Annual charitable giving fluctuates with the ebb and flow of economic activity. It is wise to have a permanent core of endowment-based giving that is there through thick and thin. History shows that a prolonged booming economic environment generates new foundations, but that the emergence of new foundations is minimal during long economic slumps.
Foundations are the source of a unique form of social capital. Foundations play a role that business and government do not in making long-term investments to improve society. No small part of the sense that "anything is possible" in this country derives from the presence of foundations with long-term horizons and the capacity to underwrite research, innovation, and new talent. John Evans, M.D., has written about the importance of foundations staying the course when tackling social problems: "Foundations have to make a choice between making the wave and riding the wave. To make the wave requires intensive investment over an extended period of time." Perpetual value-added foundations provide this capacity.
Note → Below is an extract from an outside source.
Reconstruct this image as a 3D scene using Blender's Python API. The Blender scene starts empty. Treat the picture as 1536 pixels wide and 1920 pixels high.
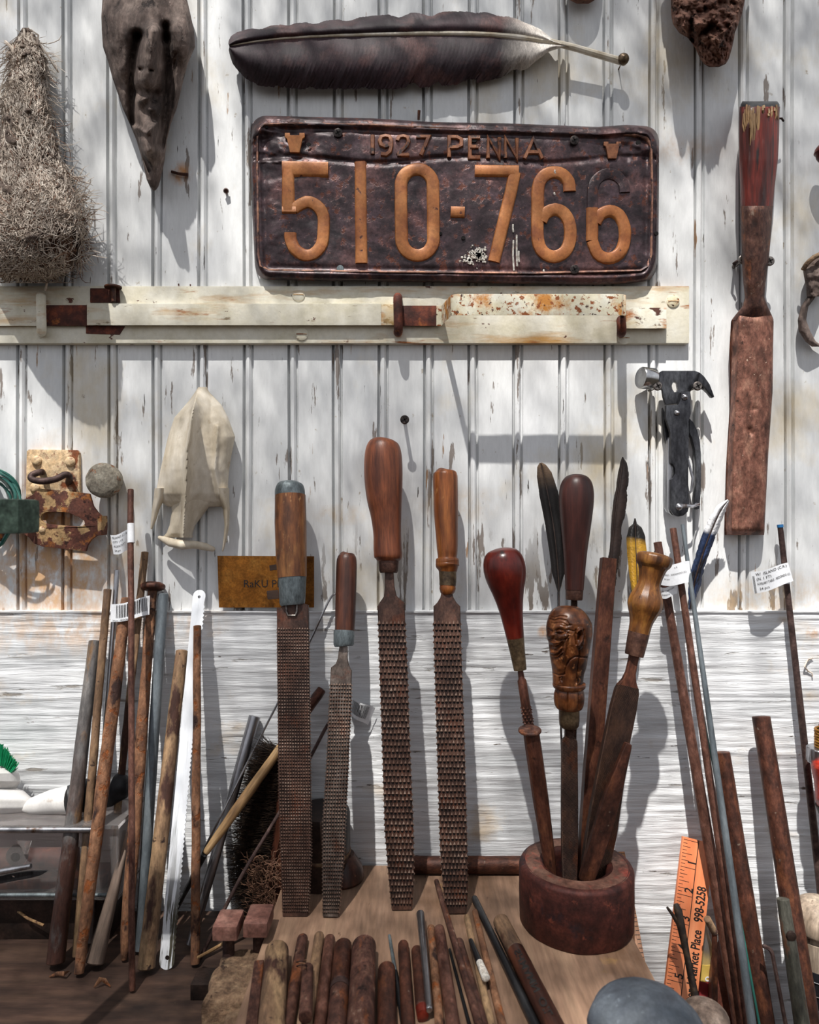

Perpetual value-added foundations enrich the work of their grantees and the fields in which they operate. They demand a wholesome degree of accountability from the institutions that receive their grants, however much recipients may chafe under a foundation's productivity — and quality — enhancing procedures. Permanent foundations provide a body of experience on which new foundations draw, thus shortening the period of casting about for direction that foundations commonly experience in their formative years. Foundations with short lives sometimes seem to be closing their doors just as they gain sufficient experience to be truly effective in their fields, or they may build up expectations for continuing support that other institutions are unprepared to assume.
Foundations provide the capital for infrastructure in the nonprofit sector that makes volunteerism, fundraising, and new program initiatives possible. The nonprofit investment banker and venture capitalist is a role to which perpetual value-added foundations are particularly well suited, and the voluntary sector would suffer in the absence of those reliable sources of financing.